Each group of Defendants filed their own motion to dismiss. On February 2, 2010, I issued a Report and Recommendation [ECF No. 108] that the Court: (1) grant the motion to dismiss filed by the City Defendants; and (2) dismiss Claim 12 of the Amended Complaint, which alleged the "Denial of Property Rights to Cause of Action in violation of 42 U.S.C. § 1982" and which Plaintiff brought against all named Defendants in both their individual and official capacities. By Memorandum Order dated March 4, 2010 [ECF No. 110], that Report and Recommendation was adopted by the Court, as modified therein. The City Defendants were dismissed from this case and Count 12 was dismissed in its entirety against all Defendants in both their individual and official capacities.
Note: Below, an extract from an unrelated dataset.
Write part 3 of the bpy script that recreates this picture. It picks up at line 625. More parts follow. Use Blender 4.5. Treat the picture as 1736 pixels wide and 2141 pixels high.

This Report and Recommendation addresses the motion to dismiss filed by the Judicial Defendants [ECF No. 86] and the motion to dismiss filed by the Commonwealth Defendants [ECF No. 105]. They seek in their respective motions the dismissal of this entire action against them. Plaintiff has not filed an Opposition to either motion to dismiss.

B. Standards Of Review

1. Pro Se Pleadings

Pro se pleadings, "however inartfully pleaded,"must be held to "less stringent standards than formal pleadings drafted by lawyers." Haines v. Kerner, 404 U.S. 519, 520-21 (1972). If the court can reasonably read pleadings to state a valid claim on which the litigant could prevail, it should do so despite failure to cite proper legal authority, confusion of legal theories, poor syntax and sentence construction, or the litigant's unfamiliarity with pleading requirements. Boag v. MacDougall, 454 U.S. 364 (1982); United States ex rel. Montgomery v. Brierley, 414 F.2d 552, 555 (3d Cir. 1969) (petition prepared by a prisoner may be inartfully drawn and should be read "with a measure of tolerance"); Smith v. U.S. District Court, 956 F.2d 647 (7th Cir. 1992); Freeman v. Dep't of Corr., 949 F.2d 360 (10th Cir. 1991). Under our liberal pleading rules, during the initial stages of litigation, a district court should construe all allegations in a complaint in favor of the complainant. Gibbs v. Roman, 116 F.3d 83 (3d Cir. 1997). See, e.g., Nami v. Fauver, 82 F.3d 63, 65 (3d Cir. 1996) (discussing Fed.R.Civ.P. 12(b)(6) standard); Markowitz v. Northeast Land Co., 906 F.2d 100, 103 (3d Cir. 1990) (same). Because Plaintiff is a pro se litigant, this Court may consider facts and make inferences where it is appropriate.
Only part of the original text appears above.